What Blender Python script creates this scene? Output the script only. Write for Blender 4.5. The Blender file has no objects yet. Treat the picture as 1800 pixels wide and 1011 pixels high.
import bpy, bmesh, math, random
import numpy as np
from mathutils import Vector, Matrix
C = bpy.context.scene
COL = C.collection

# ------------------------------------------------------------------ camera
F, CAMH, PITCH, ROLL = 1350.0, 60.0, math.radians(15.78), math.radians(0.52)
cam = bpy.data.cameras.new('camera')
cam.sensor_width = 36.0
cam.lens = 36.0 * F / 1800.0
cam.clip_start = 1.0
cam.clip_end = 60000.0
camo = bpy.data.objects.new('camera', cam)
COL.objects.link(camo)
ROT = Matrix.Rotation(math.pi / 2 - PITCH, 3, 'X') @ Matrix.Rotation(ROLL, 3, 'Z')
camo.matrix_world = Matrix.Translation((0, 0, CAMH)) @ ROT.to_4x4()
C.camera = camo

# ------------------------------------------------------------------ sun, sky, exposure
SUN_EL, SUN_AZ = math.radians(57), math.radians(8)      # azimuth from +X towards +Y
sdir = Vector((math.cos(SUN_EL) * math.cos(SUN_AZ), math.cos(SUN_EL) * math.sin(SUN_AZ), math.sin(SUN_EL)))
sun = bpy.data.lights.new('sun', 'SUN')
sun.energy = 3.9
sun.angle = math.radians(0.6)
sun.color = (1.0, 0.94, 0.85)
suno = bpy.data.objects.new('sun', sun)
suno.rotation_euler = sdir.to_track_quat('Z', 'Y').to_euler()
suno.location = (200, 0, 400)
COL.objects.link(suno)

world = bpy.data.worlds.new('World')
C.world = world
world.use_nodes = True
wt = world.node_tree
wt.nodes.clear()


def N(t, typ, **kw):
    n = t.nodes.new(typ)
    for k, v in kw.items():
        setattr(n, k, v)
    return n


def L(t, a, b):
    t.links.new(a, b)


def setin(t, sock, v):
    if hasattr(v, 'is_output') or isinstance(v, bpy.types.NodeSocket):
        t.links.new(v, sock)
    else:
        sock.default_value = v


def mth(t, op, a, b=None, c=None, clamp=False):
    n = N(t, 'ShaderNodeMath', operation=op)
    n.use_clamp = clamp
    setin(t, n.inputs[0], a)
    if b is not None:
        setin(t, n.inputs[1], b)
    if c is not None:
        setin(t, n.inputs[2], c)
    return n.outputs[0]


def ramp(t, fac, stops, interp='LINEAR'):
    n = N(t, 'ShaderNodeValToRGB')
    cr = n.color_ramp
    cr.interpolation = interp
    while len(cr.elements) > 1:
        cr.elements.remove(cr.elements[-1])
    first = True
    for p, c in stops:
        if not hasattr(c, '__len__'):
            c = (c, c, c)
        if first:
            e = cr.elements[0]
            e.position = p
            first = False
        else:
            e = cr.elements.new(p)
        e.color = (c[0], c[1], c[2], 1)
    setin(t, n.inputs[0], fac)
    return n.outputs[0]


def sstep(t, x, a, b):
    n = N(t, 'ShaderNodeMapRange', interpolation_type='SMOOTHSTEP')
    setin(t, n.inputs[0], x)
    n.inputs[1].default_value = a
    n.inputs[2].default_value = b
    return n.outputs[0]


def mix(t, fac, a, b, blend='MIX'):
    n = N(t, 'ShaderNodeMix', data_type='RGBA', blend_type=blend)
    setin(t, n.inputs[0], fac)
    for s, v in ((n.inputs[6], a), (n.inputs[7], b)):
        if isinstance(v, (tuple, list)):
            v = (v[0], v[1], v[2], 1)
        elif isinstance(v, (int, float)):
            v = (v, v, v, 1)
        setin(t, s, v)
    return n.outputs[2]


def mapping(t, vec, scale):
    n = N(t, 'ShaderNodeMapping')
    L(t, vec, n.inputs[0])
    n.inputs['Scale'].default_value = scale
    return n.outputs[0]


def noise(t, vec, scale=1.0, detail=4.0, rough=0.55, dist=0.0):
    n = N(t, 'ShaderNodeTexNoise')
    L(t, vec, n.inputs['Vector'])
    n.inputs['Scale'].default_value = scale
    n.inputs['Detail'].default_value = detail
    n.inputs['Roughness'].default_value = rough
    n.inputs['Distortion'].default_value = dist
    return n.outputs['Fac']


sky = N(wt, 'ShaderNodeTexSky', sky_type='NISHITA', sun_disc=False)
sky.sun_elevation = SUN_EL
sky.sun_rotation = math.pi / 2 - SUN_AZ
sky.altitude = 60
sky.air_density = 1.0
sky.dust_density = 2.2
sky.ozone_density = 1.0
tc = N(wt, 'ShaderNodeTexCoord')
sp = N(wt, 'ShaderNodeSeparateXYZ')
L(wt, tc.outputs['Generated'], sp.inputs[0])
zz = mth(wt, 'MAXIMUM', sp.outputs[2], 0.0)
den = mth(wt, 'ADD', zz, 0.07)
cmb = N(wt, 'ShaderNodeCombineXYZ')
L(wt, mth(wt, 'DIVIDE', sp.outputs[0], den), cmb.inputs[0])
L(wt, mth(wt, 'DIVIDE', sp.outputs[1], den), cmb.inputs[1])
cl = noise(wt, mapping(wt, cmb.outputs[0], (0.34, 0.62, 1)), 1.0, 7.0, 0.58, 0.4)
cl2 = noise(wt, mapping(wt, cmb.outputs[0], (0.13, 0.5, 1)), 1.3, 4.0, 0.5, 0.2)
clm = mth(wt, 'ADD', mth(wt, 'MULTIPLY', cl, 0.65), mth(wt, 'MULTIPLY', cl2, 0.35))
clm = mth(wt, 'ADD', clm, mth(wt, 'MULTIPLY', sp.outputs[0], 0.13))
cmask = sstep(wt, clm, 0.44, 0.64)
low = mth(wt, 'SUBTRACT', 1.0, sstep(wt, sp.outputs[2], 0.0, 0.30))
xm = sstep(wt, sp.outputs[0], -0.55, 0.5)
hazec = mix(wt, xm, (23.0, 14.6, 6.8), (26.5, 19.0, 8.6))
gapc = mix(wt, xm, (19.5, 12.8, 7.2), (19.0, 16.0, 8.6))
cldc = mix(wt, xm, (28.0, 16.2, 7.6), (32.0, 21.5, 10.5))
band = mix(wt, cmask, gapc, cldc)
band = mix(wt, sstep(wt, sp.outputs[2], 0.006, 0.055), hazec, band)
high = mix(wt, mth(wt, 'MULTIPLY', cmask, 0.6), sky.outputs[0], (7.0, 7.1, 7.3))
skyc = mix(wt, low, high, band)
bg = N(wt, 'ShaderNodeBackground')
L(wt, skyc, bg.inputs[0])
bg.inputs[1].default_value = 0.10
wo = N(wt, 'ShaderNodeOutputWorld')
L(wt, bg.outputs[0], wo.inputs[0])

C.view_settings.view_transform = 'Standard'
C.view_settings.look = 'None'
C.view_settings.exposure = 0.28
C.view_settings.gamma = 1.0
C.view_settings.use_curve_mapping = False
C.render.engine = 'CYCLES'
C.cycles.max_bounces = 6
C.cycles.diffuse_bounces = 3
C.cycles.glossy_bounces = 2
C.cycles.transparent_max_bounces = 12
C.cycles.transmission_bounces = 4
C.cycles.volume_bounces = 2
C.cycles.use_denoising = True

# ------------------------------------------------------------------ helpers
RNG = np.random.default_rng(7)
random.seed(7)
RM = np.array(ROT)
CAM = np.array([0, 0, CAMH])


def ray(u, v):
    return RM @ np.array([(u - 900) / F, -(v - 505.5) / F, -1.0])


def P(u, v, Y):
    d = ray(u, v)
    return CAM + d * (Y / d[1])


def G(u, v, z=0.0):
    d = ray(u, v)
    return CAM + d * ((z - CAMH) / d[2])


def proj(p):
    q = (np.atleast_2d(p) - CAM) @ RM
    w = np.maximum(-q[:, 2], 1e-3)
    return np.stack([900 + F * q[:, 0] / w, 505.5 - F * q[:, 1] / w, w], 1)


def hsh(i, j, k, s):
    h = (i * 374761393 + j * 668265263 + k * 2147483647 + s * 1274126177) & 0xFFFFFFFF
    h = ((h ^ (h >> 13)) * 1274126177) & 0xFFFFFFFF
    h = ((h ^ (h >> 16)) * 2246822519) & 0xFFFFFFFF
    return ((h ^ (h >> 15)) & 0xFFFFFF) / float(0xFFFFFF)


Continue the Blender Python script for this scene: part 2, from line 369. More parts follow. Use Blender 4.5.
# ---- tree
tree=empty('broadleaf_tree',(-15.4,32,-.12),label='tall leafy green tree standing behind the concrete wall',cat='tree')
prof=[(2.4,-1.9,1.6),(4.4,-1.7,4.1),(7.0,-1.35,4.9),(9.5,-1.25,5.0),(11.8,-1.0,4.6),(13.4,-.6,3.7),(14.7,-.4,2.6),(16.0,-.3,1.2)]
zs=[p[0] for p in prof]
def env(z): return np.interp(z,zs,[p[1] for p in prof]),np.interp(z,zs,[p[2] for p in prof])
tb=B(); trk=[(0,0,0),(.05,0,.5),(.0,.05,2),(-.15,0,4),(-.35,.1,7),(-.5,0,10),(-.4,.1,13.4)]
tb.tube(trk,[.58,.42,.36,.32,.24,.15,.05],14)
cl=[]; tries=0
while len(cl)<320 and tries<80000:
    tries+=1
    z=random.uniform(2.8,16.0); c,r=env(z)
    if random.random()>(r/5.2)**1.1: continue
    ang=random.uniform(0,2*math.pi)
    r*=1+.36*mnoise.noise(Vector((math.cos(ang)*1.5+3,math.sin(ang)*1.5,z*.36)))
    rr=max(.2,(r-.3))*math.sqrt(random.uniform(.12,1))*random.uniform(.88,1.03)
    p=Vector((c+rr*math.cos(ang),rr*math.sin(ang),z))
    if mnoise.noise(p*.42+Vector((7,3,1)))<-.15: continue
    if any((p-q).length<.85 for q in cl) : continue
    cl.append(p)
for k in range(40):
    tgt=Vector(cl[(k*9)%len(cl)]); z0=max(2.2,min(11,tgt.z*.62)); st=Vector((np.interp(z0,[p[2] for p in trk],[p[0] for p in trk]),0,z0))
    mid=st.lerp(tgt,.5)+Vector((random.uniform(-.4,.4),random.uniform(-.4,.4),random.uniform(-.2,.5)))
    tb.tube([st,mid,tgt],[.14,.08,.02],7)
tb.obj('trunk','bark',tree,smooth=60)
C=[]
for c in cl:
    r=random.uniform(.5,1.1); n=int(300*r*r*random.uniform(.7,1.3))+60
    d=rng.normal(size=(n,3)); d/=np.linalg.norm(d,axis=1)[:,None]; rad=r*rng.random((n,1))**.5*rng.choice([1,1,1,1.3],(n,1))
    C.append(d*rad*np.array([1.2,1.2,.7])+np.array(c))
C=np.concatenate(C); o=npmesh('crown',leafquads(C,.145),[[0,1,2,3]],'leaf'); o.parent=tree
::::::
TASK DETAILS —
Exactly as they stand, set down the lines from the top of the data through the line with "C.camera = camo".

THE COMPLETED TASK —
What Blender Python script creates this scene? Output the script only. Write for Blender 4.5. The Blender file has no objects yet. Treat the picture as 1800 pixels wide and 1011 pixels high.
import bpy, bmesh, math, random
import numpy as np
from mathutils import Vector, Matrix
C = bpy.context.scene
COL = C.collection

# ------------------------------------------------------------------ camera
F, CAMH, PITCH, ROLL = 1350.0, 60.0, math.radians(15.78), math.radians(0.52)
cam = bpy.data.cameras.new('camera')
cam.sensor_width = 36.0
cam.lens = 36.0 * F / 1800.0
cam.clip_start = 1.0
cam.clip_end = 60000.0
camo = bpy.data.objects.new('camera', cam)
COL.objects.link(camo)
ROT = Matrix.Rotation(math.pi / 2 - PITCH, 3, 'X') @ Matrix.Rotation(ROLL, 3, 'Z')
camo.matrix_world = Matrix.Translation((0, 0, CAMH)) @ ROT.to_4x4()
C.camera = camo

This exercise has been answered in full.